Поэтому я прихожу к безусловному выводу, что мы должны именно теперь дать самое решительное и беспощадное сражение черносотенному духовенству и подавить его сопротивление с такой жестокостью, чтобы они не забыли этого в течение нескольких десятилетий.
Изъятие ценностей, в особенности самых богатых лавр, монастырей и церквей, должно быть произведено с беспощадной решительностью, безусловно ни перед чем не останавливаясь и в самый кратчайший срок. Чем большее число представителей реакционной буржуазии и реакционного духовенства удастся нам по этому поводу расстрелять, тем лучше»…
И вот, 20 марта на заседании Политбюро в Москве, был принят пакет директив, подготовленных Троцким: «В Москве к изъятию приступить не позже 31 марта. Полагаю, что в Петрограде можно было бы установить тот же приблизительно срок по согласованию с т. Зиновьевым, ни в коем случае не форсируя слишком кампанию и не прибегая к применению силы, пока политически и организационно не вся операция обеспечена целиком».
И в тот же самый день в Петрограде под председательством Зиновьева Петросовет принял резолюцию: «Приверженцы митрополита Вениамина пытались мобилизовать против голодающих часть купцов и спекулянтов Сенного рынка».
Такого не может быть!
Это же чудо управленческой оперативности. Еще вчера только набросил Ленин свой дьявольский план наступления на Церковь, а уже сегодня Троцкий утвердил на Политбюро пакет директив по этому плану. И уже сегодня Зиновьев в Петрограде конкретизирует эти директивы для города.
Никакого рационального объяснения этому чуду не найти, и приходится думать о некоей мистической связи, существовавшей в сообществе Ленин – Троцкий – Зиновьев. Это и не сообщество отдельных лиц, а как бы единый организм. Все части этой чудовищной «лентрозины», даже и разобщенные в пространстве, живут и действуют в едином, точно скоординированном ритме.

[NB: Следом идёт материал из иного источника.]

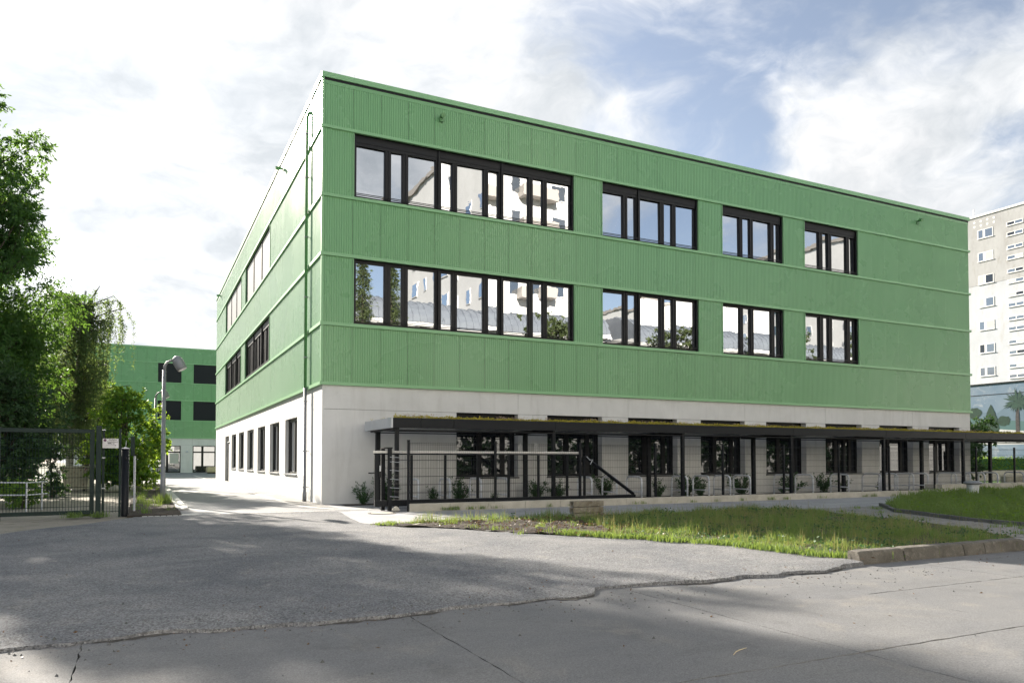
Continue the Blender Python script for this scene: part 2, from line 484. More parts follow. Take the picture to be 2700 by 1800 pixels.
class MB:
    """collects faces; build() links them as ONE mesh object"""
    def __init__(s):
        s.v = []
        s.f = []

    def quad(s, a, b, c, d):
        i = len(s.v)
        s.v += [tuple(a), tuple(b), tuple(c), tuple(d)]
        s.f.append((i, i + 1, i + 2, i + 3))
        return s

    def poly(s, pts):
        i = len(s.v)
        s.v += [tuple(p) for p in pts]
        s.f.append(tuple(range(i, i + len(pts))))
        return s

    def box(s, x0, x1, y0, y1, z0, z1):
        i = len(s.v)
        s.v += [(x0, y0, z0), (x1, y0, z0), (x1, y1, z0), (x0, y1, z0), (x0, y0, z1), (x1, y0, z1), (x1, y1, z1),
                (x0, y1, z1)]
        s.f += [(i, i + 3, i + 2, i + 1), (i + 4, i + 5, i + 6, i + 7), (i, i + 1, i + 5, i + 4),
                (i + 1, i + 2, i + 6, i + 5), (i + 2, i + 3, i + 7, i + 6), (i + 3, i, i + 4, i + 7)]
        return s

    def prism(s, outline, z0, z1):
        """outline: list of (x,y), counter-clockwise"""
        n = len(outline)
        i = len(s.v)
        s.v += [(x, y, z0) for x, y in outline] + [(x, y, z1) for x, y in outline]
        s.f.append(tuple(range(i + n - 1, i - 1, -1)))
        s.f.append(tuple(range(i + n, i + 2 * n)))
        for k in range(n):
            s.f.append((i + k, i + (k + 1) % n, i + n + (k + 1) % n, i + n + k))
        return s

    def tube(s, path, rad, n=8, cap=True):
        path = [Vector(p) for p in path]
        if not isinstance(rad, (list, tuple)):
            rad = [rad] * len(path)
        base = len(s.v)
        ref = None
        for k, p in enumerate(path):
            a = path[max(0, k - 1)]
            b = path[min(len(path) - 1, k + 1)]
            d = (b - a).normalized()
            if ref is None:
                ref = Vector((0, 0, 1)) if abs(d.z) < 0.9 else Vector((1, 0, 0))
            u = d.cross(ref).normalized()
            w = d.cross(u).normalized()
            ref = -w if False else ref
            if abs(d.dot(ref)) > 0.97:
                ref = u
            for j in range(n):
                an = 2 * math.pi * j / n
                q = p + (u * math.cos(an) + w * math.sin(an)) * rad[k]
                s.v.append((q.x, q.y, q.z))
        for k in range(len(path) - 1):
            for j in range(n):
                a = base + k * n + j
                b = base + k * n + (j + 1) % n
                s.f.append((a, b, b + n, a + n))
        if cap:
            s.f.append(tuple(base + j for j in range(n - 1, -1, -1)))
            s.f.append(tuple(base + (len(path) - 1) * n + j for j in range(n)))
        return s

    def lathe(s, cx, cy, prof, n=16):
        base = len(s.v)
        for r, z in prof:
            for j in range(n):
                an = 2 * math.pi * j / n
                s.v.append((cx + r * math.cos(an), cy + r * math.sin(an), z))
        for k in range(len(prof) - 1):
            for j in range(n):
                a = base + k * n + j
                b = base + k * n + (j + 1) % n
                s.f.append((a, b, b + n, a + n))
        s.f.append(tuple(base + (len(prof) - 1) * n + j for j in range(n)))
        return s

    def grid(s, rows):
        """rows: list of equal-length lists of points"""
        base = len(s.v)
        n = len(rows[0])
        for r in rows:
            s.v += [tuple(p) for p in r]
        for i in range(len(rows) - 1):
            for j in range(n - 1):
                a = base + i * n + j
                s.f.append((a, a + 1, a + n + 1, a + n))
        return s

    def build(s, name, m, parent=None, org=None, smooth=False, bevel=0.0):
        o0 = ORG[parent.name] if parent is not None else (Vector(org) if org is not None else Vector((0, 0, 0)))
        me = bpy.data.meshes.new(name)
        me.from_pydata([(x - o0.x, y - o0.y, z - o0.z) for x, y, z in s.v], [], s.f)
        me.materials.append(M[m])
        if smooth:
            me.polygons.foreach_set('use_smooth', [True] * len(me.polygons))
        me.update()
        o = link(name, me, parent, o0)
        if bevel:
            b = o.modifiers.new('bevel', 'BEVEL')
            b.width = bevel
            b.segments = 2
            b.limit_method = 'ANGLE'
        return o


def struct(o):
    o['kind'] = 'structure'
    return o


ORDW = ['first', 'second', 'third', 'fourth', 'fifth', 'sixth', 'seventh', 'eighth', 'ninth', 'tenth', 'eleventh',
        'twelfth', 'thirteenth', 'fourteenth', 'fifteenth', 'sixteenth', 'seventeenth', 'eighteenth', 'nineteenth',
        'twentieth', 'twenty-first', 'twenty-second', 'twenty-third', 'twenty-fourth', 'twenty-fifth']


def hnoise(x, y, s=1.0, seed=0.0):
    """cheap smooth noise for relief, works on arrays"""
    x = np.asarray(x) * s + seed
    y = np.asarray(y) * s - seed * 1.7
    return (np.sin(1.3 * x + 0.7 * np.sin(1.9 * y)) * np.cos(1.7 * y + 0.9 * np.sin(1.1 * x)) +
            0.5 * np.sin(3.1 * x + 1.3 * np.cos(2.7 * y) + 1.0) * np.cos(2.9 * y - 0.8 * np.sin(3.7 * x)) +
            0.25 * np.sin(7.3 * x + 2.1 * y) * np.cos(6.1 * y - 1.9 * x))


def interp(pts):
    """piecewise linear x(y) from [(y,x),...] sorted by y"""
    ys = [p[0] for p in pts]
    xs = [p[1] for p in pts]
    return lambda y: float(np.interp(y, ys, xs))


def patch(name, ys, xl, xr, nx, zf, m, skirt=0.0, parent=None, front=None):
    """a sheet between the curves xl(y) and xr(y), with relief zf(x,y)"""
    b = MB()
    rows = []
    for i, y in enumerate(ys):
        a, c = xl(y), xr(y)
        row = []
        for j in range(nx + 1):
            x = a + (c - a) * j / nx
            yy = y
            if front is not None and i < 9:
                yy = y + front(x) * (1 - i / 9.0) ** 1.2
            row.append((x, yy, zf(x, yy)))
        rows.append(row)
    b.grid(rows)
    if skirt:
        b.grid([[(p[0], p[1] - 0.02, p[2] - skirt) for p in rows[0]], rows[0]])
        b.grid([rows[-1], [(p[0], p[1], p[2] - skirt) for p in rows[-1]]])
        b.grid([[r[0] for r in rows], [(r[0][0], r[0][1], r[0][2] - skirt) for r in rows]])
        b.grid([[(r[-1][0], r[-1][1], r[-1][2] - skirt) for r in rows], [r[-1] for r in rows]])
    return b.build(name, m, parent, smooth=True)

# ================================================================== THE SETTING
b = MB()
b.quad((-400, -400, -0.12), (500, -400, -0.12), (500, 500, -0.12), (-400, 500, -0.12))
struct(b.build('ground', 'ground_earth'))

# road of concrete slabs
road = struct(MB().box(-60, 90, -28.8, -17.6, -0.11, -0.062).build('road', 'edging_stone'))


def slab(x0, x1, y0, y1, gx, gy):
    out = []
    def edge(ax, ay, bx, by):
        n = max(6, int(max(abs(bx - ax), abs(by - ay)) / 0.11))
        for k in range(n):
            tt = k / n
            j = 0.0 if k == 0 else 1.0
            jx = random.gauss(0, 0.006) * j if abs(by - ay) > abs(bx - ax) else 0
            jy = random.gauss(0, 0.006) * j if abs(bx - ax) > abs(by - ay) else 0
            out.append((ax + (bx - ax) * tt + jx, ay + (by - ay) * tt + jy))
    x0 += gx; x1 -= gx; y0 += gy; y1 -= gy
    edge(x0, y0, x1, y0)
    edge(x1, y0, x1, y1)
    edge(x1, y1, x0, y1)
    edge(x0, y1, x0, y0)
    z = -0.03 + random.uniform(-0.003, 0.003)
    MB().prism(out, -0.07, z).build('concrete_slab', 'road_concrete', road)


xs = [-22.65, -19.85, -17.05, -14.25, -11.45, -8.65, -5.85, -3.05, -0.27, 2.05, 4.9, 7.7, 10.5, 13.3, 16.1, 18.9, 24.5]
for i in range(len(xs) - 1):
    x0, x1 = xs[i], xs[i + 1]
    if x0 >= 2.0:
        slab(x0, x1, -19.6, -17.75, 0.006, 0.005)
        slab(x0, x1, -21.38, -19.6, 0.006, 0.012)
    else:
        slab(x0, x1, -21.38, -17.75, 0.006, 0.012)
    slab(x0, x1, -24.9, -21.38, 0.006, 0.012)
    slab(x0, x1, -28.4, -24.9, 0.006, 0.012)

# walkway and the rack area, one paved sheet
b = MB()
b.grid([[(x, y, 0.0) for x in (-0.95, 12, 24, 36, 60)] for y in (-9.1, -4.5, 0.35)])
struct(b.build('walkway', 'pavers_walk'))
# yard
b = MB()
b.grid([[(x, y, 0.004) for x in (-5.6, -2.8, 0.1)] for y in (-3.6, 10, 30, 50, 71.2)])
b.grid([[(x, y, 0.004) for x in (0.1, 20, 40)] for y in (40.5, 55, 71.2)])
b.grid([[(x, y, 0.004) for x in (-20, -12, -5.6)] for y in (44, 55, 71.2)])
yard = struct(b.build('yard', 'pavers_yard'))
b = MB()
b.grid([[(x, y, 0.009) for x in (-0.78, 0.06)] for y in (-1.4, 10, 25, 42)])
b.build('wall_strip', 'pavers_strip', yard)
# pale edge line that swings round the corner of the building
line = [(-0.86, 53.0), (-0.86, 19.0), (-0.86, 4.0), (-0.84, 0.3), (-0.72, -0.9), (-0.45, -2.0), (-0.15, -2.72), (0.28, -3.05),
        (0.75, -3.18), (1.1, -3.2)]
for i in range(len(line) - 1):
    (ax, ay), (bx, by) = line[i], line[i + 1]
    L = math.hypot(bx - ax, by - ay)
    nx_, ny_ = -(by - ay) / L * 0.085, (bx - ax) / L * 0.085
    n = max(1, int(L / 1.2))
    for k in range(n):
        t0, t1 = k / n, (k + 1) / n - 0.012 / (L / n) / n
        p = (ax + (bx - ax) * t0, ay + (by - ay) * t0)
        q = (ax + (bx - ax) * t1, ay + (by - ay) * t1)
        MB().prism([(p[0] - nx_, p[1] - ny_), (q[0] - nx_, q[1] - ny_), (q[0] + nx_, q[1] + ny_), (p[0] + nx_, p[1] + ny_)][::-1],
                   -0.02, 0.016).build('edge_stone', 'white_kerb', yard)
x = -5.4
while x < -0.35:
    MB().box(x, x + 0.125, -3.53 + 0.02 * math.sin(x * 2), -3.40 + 0.02 * math.sin(x * 2), -0.02, 0.021).build('edge_stone', 'white_kerb', yard)
    x += 0.15
MB().poly([(-5.4, -3.40, 0.013), (-3.9, -3.40, 0.013), (-4.1, -2.9, 0.013), (-4.5, -2.75, 0.013)]).build('edge_slab', 'white_kerb', yard)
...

Храм Спаса Нерукотворного Образ, как и другие православные храмы нашего города, оказался в безжалостных когтях этого чудовища. Хотя православная и научная общественность проявила героические усилия, чтобы спасти храм от разграбления, председатель Комиссии по изъятию церковных ценностей И. П. Бакаев «предписал произвести изъятие из церкви не только всех материально ценных предметов», но и двух образов.
Вместо музейной описи изъятых ценностей сотрудники товарища Бакаева указали, что изъяли из Спасо-Конюшенной церкви 3 пуда 26 фунтов 14 золотников серебра и 8 фунтов 6 золотников другого металла.
В этот трудный момент борьбы за храм Спаса Нерукотворного Образа на помощь отцу Федору Знаменскому и его прихожанам пришел сам… Александр Сергеевич Пушкин.
Стремясь спасти от разорения Спасо-Конюшенную церковь, Академия наук 11 мая направила во ВЦИК ходатайство о передаче храма в его «полном первоначальном виде» (как памятного места отпевания А. С. Пушкина) в ведение Пушкинского дома.
В ответ из Кремля 21 мая 1922 года пришла правительственная телеграмма, которую подписал М. И. Калинин: «Предметы музейного значения из Конюшенной церкви передать на хранение в Пушкинский дом при Академии наук, а церковь в ведение Пушкинского дома».
В результате петроградским властям пришлось отказаться от планов немедленной ликвидации храма Спаса Нерукотворного Образа, и более того, вернуть предметы музейного значения, вывезенные из Конюшенной церкви44.
В конце 1922 года богослужения в храме возобновились.
Как можно судить по свидетельствам современников, отец Федор Знаменский не ограничивал свою деятельность исключительно стенами церкви.
«… Из Колпина привозилась раз пять чудотворная икона, с которой гражданин Знаменский обходил по квартирам… Гражданин Знаменский у себя на квартире часто служил для посторонних молебны, крестил, обручал новобрачных, исповедовал», – показывала потом на процессе Анна Строд.
В 1923 году храм мог отметить столетие своего освящения, но 18 мая все здание бывших конюшен было передано особому отряду конной милиции, и милиционерам потребовалось помещение для клуба…
Придравшись к тому, что в храме надо было ремонтировать крышу, а не у общины, ни у Пушкинского дома средств на это не нашлось, власти на основании циркуляра Петрогубисполкома от 12 октября 1922 года45приняли решение закрыть храм и передать его конной милиции для устройства в нем клуба.
И тут уже – шел 1923 год! – даже имя Пушкина не способно было защитить храм Спаса Нерукотворенного Образа.
25 мая 1923 года в Петрогубисполком пришло письмо из Пушкинского дома, подписанное Борисом Львовичем Модзалевским46.